Le gouvernement a fait adopter deux autres amendements. Le premier opère
une simplification dans l'organisation de la gestion du patrimoine. Il
supprime en effet - pour des raisons de cohérence administrative et
scientifique - les commissions départementales des objets mobiliers
(CDOM, créées en 1971) et transfère leurs compétences aux commissions
régionales du patrimoine et des sites (CRPS), instituées en 1999 et à la
vocation plus large. Le second amendement supprime le gage financier
consistant en une taxe additionnelle au prélèvement sur les recettes
tirées des jeux en ligne et le remplace par une disposition prévoyant
que "l'entrée en vigueur du transfert des monuments historiques en
application de la présente loi est subordonnée à l'inscription en loi de
finances des compensations prévues à l'article 8".
[proposition de loi relative au patrimoine monumental de l'Etat (adoptée en première lecture par le Sénat, le 26 janvier 2011).]
Et comme un parfum de ZPPAUP
Le Sénat a également adopté, à
l'initiative de la commission des affaires culturelles, un article
additionnel qui introduit, dans le Code du patrimoine, un article
précisant que "la conservation et la mise en valeur du patrimoine
culturel, dans ses qualifications historique, archéologique,
architecturale, urbaine et paysagère sont d'intérêt public". Cette
pétition de principe a pour conséquence que "les collectivités publiques
intègrent le patrimoine culturel dans leurs politiques et leurs actions
d'urbanisme et d'aménagement, notamment au sein des projets
d'aménagement et de développement durable établis en application des
articles L.122-1-1 et L.123-1 du Code de l'urbanisme, afin d'en assurer
la protection et la transmission aux générations futures". Les articles
visés du Code de l'urbanisme concernent respectivement les schémas de
cohérence territoriale (Scot) et les plans locaux d'urbanisme. Même si
elle n'a pas vraiment de valeur contraignante, cette disposition résonne
comme un hommage posthume aux zones de protection du patrimoine
architectural, urbain et paysager (ZPPAUP), transformées par le Grenelle
2 en "aires de mise en valeur de l'architecture du patrimoine"
nettement moins protectrices.

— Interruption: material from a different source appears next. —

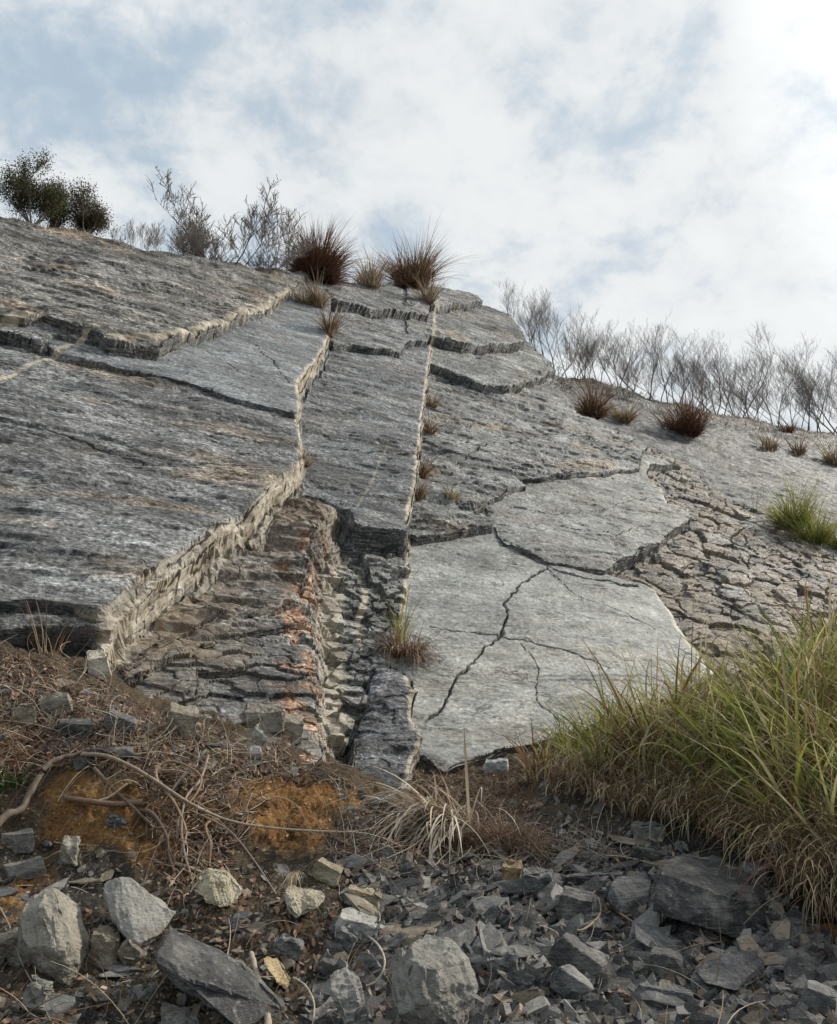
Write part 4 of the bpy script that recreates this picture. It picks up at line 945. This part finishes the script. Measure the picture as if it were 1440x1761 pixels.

Le même article additionnel prévoit aussi
que, dans les zones couvertes par un classement au patrimoine mondial de
l'Unesco, "l'impératif de protection de sa valeur universelle
exceptionnelle ainsi que le plan de gestion du bien et de sa zone tampon
qui assurent cet objectif sont pris en compte dans les documents
d'urbanisme de la ou les collectivités concernées". Dans les zones
correspondantes, l'Etat peut, à tout moment, mettre en œuvre les
procédures exceptionnelles prévues en matière d'archéologie préventive,
de classement sans formalité préalable au titre des monuments
historiques, de règles applicables aux Scot dans le cadre de territoires
présentant des enjeux nationaux, de prise en compte sous le contrôle de
l'Etat d'un projet d'intérêt général ou encore de possibilité, pour le
préfet, de demander la fixation ou l'extension d'un Scot.